Mystery of man buried 1,500 years ago might finally be solved by Dundee experts

Laura Girdwood and Christina Donald with the skull.
Laura Girdwood and Christina Donald with the skull.

The mystery of how a man was killed 1,500 years ago could finally be revealed.

Next month, the McManus is holding an event exploring the life of the Picts — a “mythical” tribe who lived in what is today eastern and northern Scotland during the Late Iron Age and Early Medieval periods.

The event will take place on Saturday March 10, from 11am-3.30pm, and will explore the death of one Pictish man in particular.

His death in Lundin Links, near Largo, has been a mystery for 1,500 years but now, thanks to new technology, researchers can for the first time shed light on how he died.

All signs point to the man — who was buried in a stone cist at Lundin Links cemetery — being murdered with a sword or other bladed weapon.

As part of the event, experts at McManus have used technology to create a 3D recreation of the man’s skull, which shows damage to the back of the cranium.

PhD student Laura Girdwood, who is running the workshop, said: “The skull is much too fragile to be handled, which is not surprising for something that is 1,500 years old.

“As technology gets better, we will be able to do more and more with it. The sky is the limit.

“Things have improved so much in such a short time.”

Laura with an axe similar to the type of weapon likely to have killed the man

The excavation of the mystery man was originally done in the 1960s.

However, it is only now — thanks to recent technology developments — that the team has been able to undertake more detailed analysis of his remains.

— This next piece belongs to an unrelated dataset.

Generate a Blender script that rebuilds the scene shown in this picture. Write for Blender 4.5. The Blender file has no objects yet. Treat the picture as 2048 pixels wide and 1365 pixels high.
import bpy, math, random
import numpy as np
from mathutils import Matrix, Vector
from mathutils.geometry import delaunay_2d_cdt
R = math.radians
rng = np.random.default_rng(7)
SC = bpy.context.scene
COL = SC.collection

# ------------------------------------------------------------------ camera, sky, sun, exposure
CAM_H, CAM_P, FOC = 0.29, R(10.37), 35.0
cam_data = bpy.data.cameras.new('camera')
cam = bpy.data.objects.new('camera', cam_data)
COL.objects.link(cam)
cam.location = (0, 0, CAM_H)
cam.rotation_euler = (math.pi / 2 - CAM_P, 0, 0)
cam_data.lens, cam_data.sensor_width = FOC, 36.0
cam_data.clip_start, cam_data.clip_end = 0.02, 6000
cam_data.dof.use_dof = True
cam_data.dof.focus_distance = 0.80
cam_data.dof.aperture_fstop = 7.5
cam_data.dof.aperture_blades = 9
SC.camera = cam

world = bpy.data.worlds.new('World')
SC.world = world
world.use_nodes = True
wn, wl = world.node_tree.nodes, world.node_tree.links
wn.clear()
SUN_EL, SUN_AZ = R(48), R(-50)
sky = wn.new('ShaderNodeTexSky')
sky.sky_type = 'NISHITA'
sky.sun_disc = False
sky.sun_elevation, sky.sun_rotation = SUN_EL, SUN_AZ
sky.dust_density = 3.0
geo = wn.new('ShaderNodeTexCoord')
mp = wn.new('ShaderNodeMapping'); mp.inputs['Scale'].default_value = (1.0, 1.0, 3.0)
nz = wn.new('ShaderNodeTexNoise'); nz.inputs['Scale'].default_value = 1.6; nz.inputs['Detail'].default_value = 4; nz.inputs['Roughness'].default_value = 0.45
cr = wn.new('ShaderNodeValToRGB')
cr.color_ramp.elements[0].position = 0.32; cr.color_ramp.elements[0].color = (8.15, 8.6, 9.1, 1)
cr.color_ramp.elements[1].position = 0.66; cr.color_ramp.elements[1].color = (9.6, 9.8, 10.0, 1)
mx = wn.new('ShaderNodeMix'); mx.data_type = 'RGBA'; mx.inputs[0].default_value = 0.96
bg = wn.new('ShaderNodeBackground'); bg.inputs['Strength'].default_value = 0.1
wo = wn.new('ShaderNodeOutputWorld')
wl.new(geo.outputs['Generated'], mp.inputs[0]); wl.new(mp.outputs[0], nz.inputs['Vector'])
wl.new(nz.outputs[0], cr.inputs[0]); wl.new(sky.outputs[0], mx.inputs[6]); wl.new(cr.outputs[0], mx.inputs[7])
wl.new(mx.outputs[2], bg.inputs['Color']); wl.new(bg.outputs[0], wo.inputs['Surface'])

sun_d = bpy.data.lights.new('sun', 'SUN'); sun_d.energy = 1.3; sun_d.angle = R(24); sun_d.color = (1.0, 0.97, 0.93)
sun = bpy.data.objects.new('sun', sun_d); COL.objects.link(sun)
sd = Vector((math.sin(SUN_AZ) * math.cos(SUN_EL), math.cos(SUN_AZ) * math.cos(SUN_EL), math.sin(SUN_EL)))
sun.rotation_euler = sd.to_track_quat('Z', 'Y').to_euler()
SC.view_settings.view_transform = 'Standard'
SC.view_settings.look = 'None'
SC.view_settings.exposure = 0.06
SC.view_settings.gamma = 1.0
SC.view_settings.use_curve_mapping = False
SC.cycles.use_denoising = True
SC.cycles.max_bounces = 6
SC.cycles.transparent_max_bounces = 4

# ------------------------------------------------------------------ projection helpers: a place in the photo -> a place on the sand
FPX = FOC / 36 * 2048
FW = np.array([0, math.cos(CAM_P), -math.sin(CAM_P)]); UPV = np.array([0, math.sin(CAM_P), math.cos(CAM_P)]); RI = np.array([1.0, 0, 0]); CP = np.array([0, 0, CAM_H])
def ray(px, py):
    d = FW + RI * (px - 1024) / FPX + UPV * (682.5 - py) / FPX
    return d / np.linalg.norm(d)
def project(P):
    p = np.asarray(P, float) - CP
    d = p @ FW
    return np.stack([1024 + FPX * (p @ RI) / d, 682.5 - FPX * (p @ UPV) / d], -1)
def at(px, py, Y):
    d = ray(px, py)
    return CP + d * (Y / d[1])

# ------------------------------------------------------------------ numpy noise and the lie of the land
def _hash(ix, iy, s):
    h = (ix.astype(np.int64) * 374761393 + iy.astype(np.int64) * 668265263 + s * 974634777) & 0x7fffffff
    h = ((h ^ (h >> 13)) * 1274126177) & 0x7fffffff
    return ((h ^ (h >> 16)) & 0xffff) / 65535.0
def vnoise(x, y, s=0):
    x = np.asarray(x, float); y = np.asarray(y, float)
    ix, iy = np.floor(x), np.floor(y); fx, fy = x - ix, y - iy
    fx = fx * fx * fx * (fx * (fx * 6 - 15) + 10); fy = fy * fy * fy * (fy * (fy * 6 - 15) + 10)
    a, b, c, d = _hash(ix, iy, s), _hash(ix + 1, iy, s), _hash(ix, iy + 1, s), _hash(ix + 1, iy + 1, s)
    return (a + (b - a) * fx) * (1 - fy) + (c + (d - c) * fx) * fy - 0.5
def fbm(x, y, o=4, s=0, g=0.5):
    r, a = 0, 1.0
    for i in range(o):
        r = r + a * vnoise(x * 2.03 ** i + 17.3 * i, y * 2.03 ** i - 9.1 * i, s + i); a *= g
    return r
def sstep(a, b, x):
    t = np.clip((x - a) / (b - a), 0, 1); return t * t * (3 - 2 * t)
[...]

The event will consist of a tour of the McManus, before people head to the museum’s collections unit, in the city’s Barrack Street, to see the bones of the mystery Pictish man.

Experts will be on hand to talk about the forensic advancements used to create the 3D image.

Laura’s hope is that the event will bring more public interest to the Picts as well as more funding to the project.

Christina Donald, museum curator, said: “It’s a shame. A lot of money gets put towards Roman excavations but ignores indigenous people.

The 3D recreation of the skull.

“This is a rare opportunity for members of the public to find out from curators and forensic scientists more about the mysterious Pictish period.

“We will give a glimpse into the lives of the almost mythical people and the death of this particular man who lived many, many centuries ago.”

The event is being funded by Art Fund, a charity which helps museums and galleries buy and show works of art for everyone to enjoy.

Laura said she hopes “the collection will inspire interest and we will be given more funding”.

The event is being held in partnership with the Edinburgh Unit For Forensic Anthropology Research Group (EUFA), of the University of Edinburgh, and the University of Dundee’s Centre for Anatomy and Human Identification (CAHID).

The hope is that if the event goes well, then it might lead to more in the future. Laura added: “EUFA is very keen to interact with everyone to get the message (about the Picts) out there.”

The event coincides with the BBC Civilisations Festival, which will run from Friday March 2 to Sunday March 11.

As part of the festival, there will be a nine-part series. Tony Hall, director-general of the BBC, said: “In a complex and fast changing world, Civilisations is a landmark BBC Arts series which asks us to question what lies at the heart of our identity and what makes us human. We want it to inspire the public to take their learning further, and we want the Civilisations Festival to allow them to do just that by engaging with museums and galleries across the UK.”

The event is free, but booking is essential.